I get why people check out. I really do. But I also think numbing out shouldn't be our default. Feeling, in a world that is constantly burning, is an act of resistance. And yes, there's a fine line between staying informed and being consumed, but we must walk that line, carefully and consciously. Because if we don't feel the grief, the outrage, the loss then who will? And if we don't make space to understand the root causes of war, of displacement, of violence then who will ever break the cycle? The truth is, outrage without reflection is empty. Awareness without action is performance. And compassion without boundaries burns you out.

What We Can Do Instead

So maybe, here's what we can do instead:

  • Be thoughtful in what we consume. Curate, don't binge. Read deeply, not constantly.
  • Hold grief with respect.

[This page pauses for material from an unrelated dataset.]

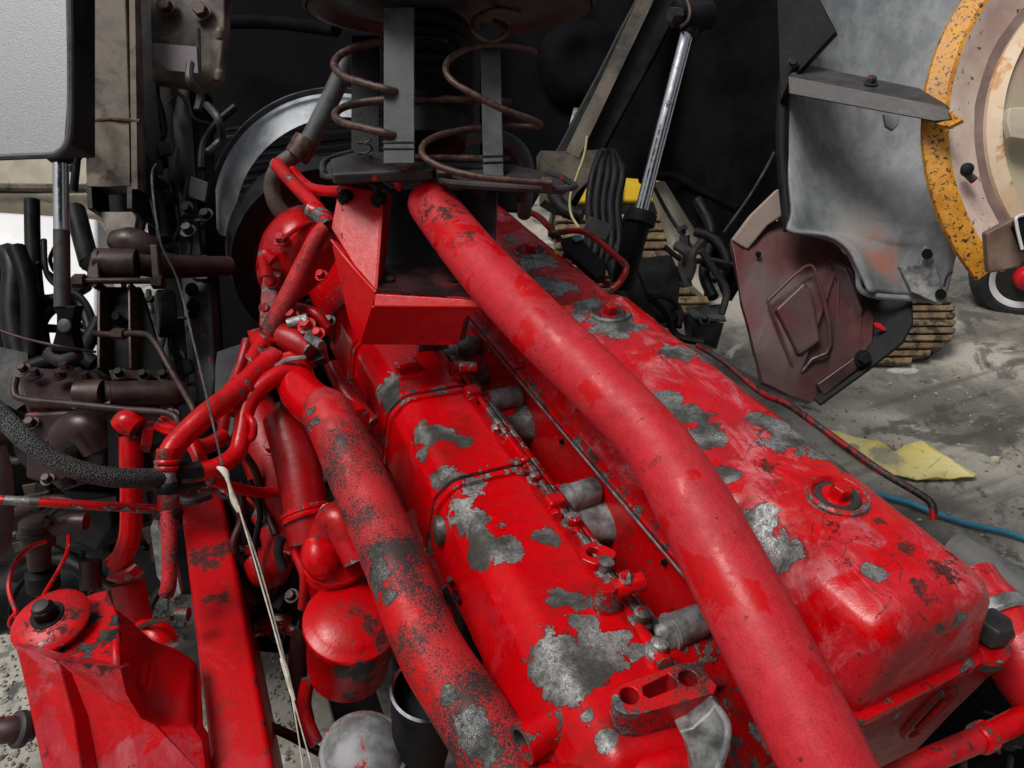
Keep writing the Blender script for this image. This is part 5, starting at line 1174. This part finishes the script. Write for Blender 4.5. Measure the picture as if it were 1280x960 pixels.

Don't just post it; sit with it. Let it unsettle you. Mourn the loss of human life, even if it's oceans away.
  • Ask deeper questions. Don't stop at "what happened?" Ask why it happened. Ask who profits from the chaos.
  • Act, however you can. Donate, organize, vote, amplify underrepresented voices. Even the smallest action grounds your empathy.
  • Create space for real conversations. With friends. At dinner. In classrooms. At work. Challenge the apathy and replace it with presence.
  • Don't give up on feeling. Even if it makes you anxious. Even if it feels pointless. Even if it doesn't trend.

We have to care, not just when it's easy, but when it's exhausting. Because that's how we build a world that might be better than this one. This piece is my own refusal to go numb. My own reminder to keep holding grief and rage and love in the same breath.